“Like Yesterday”: Remembering Fallen Hero, Chief Warrant Officer Suresh Krause

Carmela Karcher

August 16, 2012.

A date many remember across the desert.

10 years ago, Cathedral City’s Suresh Krause and ten others were killed in action when their Black Hawk helicopter was shot down in Afghanistan.

“For me, it doesn’t seem like 10 years. It was like yesterday,” Krause’s mother, Suzette Krause-Schmidt, said.

And 10 years later, we remember.

“I made a promise to him 10 years ago, right here at the memorial park, that I would keep his memory alive,” Brody Schmidt, Krause’s uncle, shared.

The evening began at Desert Memorial Park where friends and family of Krause gathered around him to honor the life and legacy of a hero.

“These last 10 years after I made that promise to him to keep his memory alive, I began the process of journaling all my motorcycle rides because he was a motorcycle rider.
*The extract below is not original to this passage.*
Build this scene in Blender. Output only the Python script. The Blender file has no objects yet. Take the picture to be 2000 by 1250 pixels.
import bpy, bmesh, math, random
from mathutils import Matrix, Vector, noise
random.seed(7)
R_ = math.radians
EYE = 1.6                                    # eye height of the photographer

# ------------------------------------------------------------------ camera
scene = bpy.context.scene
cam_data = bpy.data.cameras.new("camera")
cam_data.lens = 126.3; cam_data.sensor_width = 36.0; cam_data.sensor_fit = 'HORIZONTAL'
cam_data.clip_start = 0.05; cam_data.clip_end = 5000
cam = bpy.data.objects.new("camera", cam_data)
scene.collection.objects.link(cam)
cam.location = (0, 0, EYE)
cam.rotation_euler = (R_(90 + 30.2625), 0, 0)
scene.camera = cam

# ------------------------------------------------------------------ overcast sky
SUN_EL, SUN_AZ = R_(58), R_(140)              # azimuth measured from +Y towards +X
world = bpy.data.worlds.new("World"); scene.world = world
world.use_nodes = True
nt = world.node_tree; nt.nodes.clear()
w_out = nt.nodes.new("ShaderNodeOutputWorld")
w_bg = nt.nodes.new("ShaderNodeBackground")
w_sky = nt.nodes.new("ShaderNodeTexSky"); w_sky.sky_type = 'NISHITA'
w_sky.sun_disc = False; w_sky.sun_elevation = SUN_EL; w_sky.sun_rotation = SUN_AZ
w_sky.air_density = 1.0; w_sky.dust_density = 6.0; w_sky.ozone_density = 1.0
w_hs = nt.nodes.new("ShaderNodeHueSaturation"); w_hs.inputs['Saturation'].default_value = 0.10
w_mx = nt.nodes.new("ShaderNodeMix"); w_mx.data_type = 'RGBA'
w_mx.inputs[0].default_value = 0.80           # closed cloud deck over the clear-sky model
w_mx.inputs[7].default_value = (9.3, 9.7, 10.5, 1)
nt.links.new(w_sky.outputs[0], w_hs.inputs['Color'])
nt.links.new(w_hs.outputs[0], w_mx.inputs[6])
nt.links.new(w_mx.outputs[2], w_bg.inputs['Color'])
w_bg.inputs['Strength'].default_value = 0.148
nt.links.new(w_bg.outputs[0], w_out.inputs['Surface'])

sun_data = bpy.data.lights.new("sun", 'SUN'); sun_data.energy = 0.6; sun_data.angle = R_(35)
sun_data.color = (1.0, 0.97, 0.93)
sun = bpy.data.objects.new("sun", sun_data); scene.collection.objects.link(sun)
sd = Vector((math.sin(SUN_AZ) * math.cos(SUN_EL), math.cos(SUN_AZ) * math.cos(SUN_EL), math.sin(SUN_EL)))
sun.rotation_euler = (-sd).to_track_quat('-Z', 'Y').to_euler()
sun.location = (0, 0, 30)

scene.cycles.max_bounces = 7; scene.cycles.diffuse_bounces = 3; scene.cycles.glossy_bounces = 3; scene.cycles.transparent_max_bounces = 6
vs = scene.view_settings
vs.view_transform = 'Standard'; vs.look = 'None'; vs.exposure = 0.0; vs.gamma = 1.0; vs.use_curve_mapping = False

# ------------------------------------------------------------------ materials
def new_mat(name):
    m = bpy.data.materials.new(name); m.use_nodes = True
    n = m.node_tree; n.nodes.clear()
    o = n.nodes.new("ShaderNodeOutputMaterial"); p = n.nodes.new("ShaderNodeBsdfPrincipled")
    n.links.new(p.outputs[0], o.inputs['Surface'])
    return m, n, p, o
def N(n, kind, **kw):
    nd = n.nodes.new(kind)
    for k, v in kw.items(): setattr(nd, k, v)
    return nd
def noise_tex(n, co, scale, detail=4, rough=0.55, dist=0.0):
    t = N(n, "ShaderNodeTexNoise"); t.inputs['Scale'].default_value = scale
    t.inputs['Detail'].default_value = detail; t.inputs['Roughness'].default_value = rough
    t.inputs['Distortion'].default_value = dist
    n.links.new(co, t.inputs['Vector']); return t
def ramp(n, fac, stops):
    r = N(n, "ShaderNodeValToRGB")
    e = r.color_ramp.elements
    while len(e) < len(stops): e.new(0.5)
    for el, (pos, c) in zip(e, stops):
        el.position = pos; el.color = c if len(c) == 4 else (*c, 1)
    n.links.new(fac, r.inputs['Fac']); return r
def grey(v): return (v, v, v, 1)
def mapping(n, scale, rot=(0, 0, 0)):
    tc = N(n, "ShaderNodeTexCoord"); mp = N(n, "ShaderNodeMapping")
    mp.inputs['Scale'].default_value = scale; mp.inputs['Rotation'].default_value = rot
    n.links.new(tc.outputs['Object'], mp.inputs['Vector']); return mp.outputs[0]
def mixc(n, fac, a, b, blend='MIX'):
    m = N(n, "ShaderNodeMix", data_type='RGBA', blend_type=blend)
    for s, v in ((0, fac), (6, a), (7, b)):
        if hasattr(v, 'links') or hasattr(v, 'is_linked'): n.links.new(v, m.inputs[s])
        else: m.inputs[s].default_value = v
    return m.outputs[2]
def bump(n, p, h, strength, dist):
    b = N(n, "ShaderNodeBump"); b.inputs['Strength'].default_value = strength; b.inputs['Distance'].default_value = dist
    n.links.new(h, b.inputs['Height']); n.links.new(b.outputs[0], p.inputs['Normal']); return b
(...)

He’s the one who inspired me to start riding,” Schmidt said. “When he was killed in action, I decided to turn the bike into a tribute bike. It keeps his memory alive for me, but also gives me a chance to tell his story, just like I’m doing right now.”

So in honor of him, they hopped on their bikes and led a procession to the Palm Springs Air Museum.
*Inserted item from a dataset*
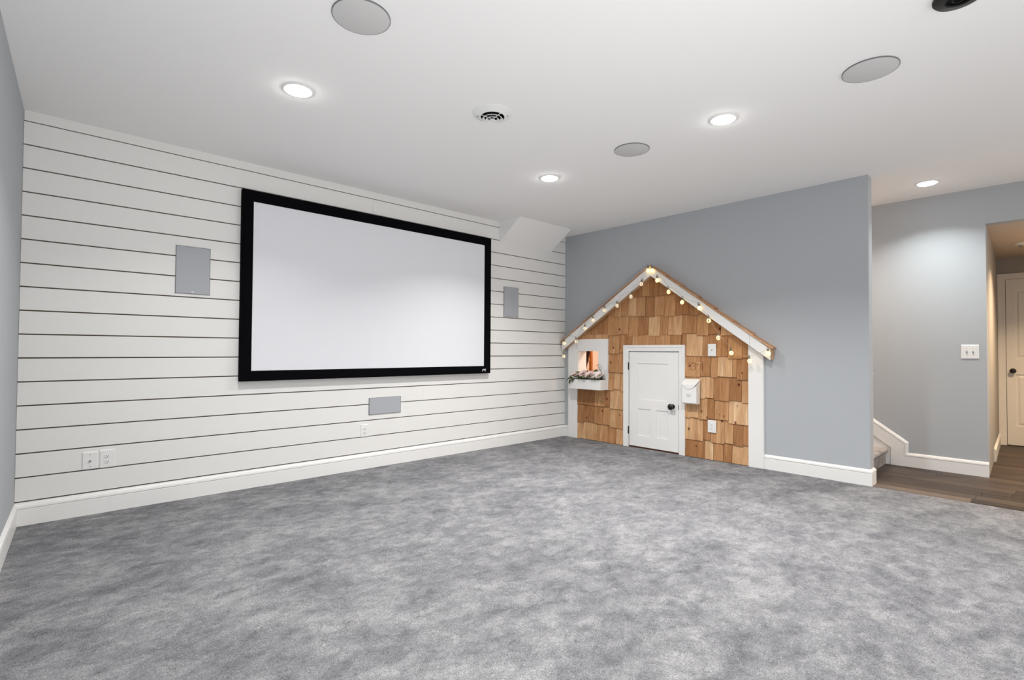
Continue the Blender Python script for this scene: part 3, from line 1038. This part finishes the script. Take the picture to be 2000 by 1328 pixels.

There, friends, family and veterans who knew Krause, shared stories and tears over the courageous 29-year-old soldier.

A life taken too soon.

“He was just the love of our life,” Krause-Schmidt said.
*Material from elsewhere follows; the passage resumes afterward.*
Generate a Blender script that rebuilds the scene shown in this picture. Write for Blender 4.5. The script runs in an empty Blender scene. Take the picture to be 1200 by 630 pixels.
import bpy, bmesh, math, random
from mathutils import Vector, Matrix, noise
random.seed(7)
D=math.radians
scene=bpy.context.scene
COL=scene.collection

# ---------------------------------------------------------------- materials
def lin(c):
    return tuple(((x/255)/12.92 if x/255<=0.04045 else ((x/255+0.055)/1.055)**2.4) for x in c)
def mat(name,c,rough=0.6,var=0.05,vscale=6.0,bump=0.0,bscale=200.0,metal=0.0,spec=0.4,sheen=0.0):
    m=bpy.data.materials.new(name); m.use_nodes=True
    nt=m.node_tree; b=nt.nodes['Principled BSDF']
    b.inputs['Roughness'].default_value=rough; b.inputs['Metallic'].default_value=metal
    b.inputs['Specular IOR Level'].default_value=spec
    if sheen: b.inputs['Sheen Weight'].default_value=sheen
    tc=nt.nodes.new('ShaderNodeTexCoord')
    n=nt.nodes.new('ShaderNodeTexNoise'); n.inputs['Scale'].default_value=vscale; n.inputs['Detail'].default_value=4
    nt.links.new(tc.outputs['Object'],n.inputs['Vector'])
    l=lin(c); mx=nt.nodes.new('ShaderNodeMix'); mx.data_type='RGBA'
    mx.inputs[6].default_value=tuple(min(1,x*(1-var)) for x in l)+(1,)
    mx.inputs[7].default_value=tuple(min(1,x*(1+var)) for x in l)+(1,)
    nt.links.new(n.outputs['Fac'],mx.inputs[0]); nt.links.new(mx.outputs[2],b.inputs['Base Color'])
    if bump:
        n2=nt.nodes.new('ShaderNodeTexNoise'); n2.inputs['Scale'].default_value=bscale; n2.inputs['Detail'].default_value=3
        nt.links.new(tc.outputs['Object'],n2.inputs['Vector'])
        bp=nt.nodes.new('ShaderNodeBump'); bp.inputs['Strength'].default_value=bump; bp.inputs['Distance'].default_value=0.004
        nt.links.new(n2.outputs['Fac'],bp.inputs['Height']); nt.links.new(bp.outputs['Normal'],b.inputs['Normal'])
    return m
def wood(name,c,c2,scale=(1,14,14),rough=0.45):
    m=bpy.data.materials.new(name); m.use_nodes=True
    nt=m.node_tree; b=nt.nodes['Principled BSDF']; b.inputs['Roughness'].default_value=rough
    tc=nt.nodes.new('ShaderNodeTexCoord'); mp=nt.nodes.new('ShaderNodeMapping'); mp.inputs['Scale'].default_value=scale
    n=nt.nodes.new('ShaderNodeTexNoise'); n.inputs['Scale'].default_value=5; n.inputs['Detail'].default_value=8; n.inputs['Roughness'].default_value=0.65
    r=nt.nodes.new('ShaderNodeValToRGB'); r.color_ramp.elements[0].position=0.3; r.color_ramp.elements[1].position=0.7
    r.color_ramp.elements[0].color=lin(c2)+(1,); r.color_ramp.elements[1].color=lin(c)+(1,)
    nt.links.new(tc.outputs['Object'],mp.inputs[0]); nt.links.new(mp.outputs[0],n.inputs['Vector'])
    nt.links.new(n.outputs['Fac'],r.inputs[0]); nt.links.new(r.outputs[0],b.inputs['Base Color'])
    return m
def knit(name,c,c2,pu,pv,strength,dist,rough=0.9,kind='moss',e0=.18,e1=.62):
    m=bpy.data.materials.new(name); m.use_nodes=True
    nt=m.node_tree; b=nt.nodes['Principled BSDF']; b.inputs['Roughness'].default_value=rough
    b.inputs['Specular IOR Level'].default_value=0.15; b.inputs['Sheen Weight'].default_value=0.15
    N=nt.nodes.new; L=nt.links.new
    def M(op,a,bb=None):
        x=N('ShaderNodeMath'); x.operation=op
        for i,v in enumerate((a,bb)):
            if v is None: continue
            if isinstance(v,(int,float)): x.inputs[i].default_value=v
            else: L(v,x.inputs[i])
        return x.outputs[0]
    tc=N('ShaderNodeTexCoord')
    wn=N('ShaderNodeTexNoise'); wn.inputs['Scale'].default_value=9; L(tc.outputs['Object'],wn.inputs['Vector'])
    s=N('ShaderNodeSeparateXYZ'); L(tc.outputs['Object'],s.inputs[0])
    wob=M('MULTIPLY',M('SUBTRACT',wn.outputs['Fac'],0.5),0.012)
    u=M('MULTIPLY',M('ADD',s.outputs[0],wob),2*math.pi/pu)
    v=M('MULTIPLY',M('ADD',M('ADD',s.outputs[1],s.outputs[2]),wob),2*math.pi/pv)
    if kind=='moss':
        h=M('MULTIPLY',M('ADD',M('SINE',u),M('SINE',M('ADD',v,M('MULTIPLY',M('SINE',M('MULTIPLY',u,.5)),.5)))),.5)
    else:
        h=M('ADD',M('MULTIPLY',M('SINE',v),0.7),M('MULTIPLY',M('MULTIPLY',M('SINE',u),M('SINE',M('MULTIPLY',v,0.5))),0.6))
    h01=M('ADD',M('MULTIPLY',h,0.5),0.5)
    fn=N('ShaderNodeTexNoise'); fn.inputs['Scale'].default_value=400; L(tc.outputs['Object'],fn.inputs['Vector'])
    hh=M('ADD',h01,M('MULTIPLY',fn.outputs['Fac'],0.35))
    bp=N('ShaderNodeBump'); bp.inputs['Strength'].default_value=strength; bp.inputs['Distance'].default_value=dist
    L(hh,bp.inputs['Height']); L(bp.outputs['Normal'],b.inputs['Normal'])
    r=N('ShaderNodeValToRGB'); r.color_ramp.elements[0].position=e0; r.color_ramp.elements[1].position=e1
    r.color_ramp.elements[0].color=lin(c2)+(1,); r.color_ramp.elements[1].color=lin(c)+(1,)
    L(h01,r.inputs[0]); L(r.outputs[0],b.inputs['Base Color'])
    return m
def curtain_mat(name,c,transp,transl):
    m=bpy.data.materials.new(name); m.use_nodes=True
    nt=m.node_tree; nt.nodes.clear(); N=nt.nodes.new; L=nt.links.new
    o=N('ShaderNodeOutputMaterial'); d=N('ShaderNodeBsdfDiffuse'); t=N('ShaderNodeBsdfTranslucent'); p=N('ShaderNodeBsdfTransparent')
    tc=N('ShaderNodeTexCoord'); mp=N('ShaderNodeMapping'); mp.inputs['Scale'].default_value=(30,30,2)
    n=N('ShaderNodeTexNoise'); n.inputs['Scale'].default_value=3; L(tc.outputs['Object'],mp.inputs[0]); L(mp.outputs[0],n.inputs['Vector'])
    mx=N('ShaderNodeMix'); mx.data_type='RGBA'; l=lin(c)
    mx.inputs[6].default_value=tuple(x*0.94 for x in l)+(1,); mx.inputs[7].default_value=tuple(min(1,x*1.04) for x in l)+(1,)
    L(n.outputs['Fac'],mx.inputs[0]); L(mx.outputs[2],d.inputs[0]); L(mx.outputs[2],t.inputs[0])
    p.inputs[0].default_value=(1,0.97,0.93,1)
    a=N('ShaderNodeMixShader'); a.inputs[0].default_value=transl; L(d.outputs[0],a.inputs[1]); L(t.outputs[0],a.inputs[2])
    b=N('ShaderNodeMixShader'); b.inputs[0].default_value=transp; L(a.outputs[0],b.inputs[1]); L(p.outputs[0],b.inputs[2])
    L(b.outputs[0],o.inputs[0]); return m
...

All to protect his country and his loved ones here at home.

“He came from Sri Lanka from a third world country, he gained citizenship, and after the events of 9/11, he had made a commitment at that point in time to give back to a nation that embraced him,” Schmidt explained.

“I can’t be sad because he would be very sad if he sees me sad because he was such a strong boy,” Krause-Schmidt said. “So that’s how I want us to remember and want everybody to remember.”

“He could walk into any room, it could be gray and he could make it bright,” Schmidt reflected. “I want Suresh to be remembered as a hero, not just a local hero, not just a national hero, but he is a global hero.”

“I’m so proud to still wear his uniform, and hopefully I can wear it for the rest of my life,” Krause-Schmidt shared with a teary smile.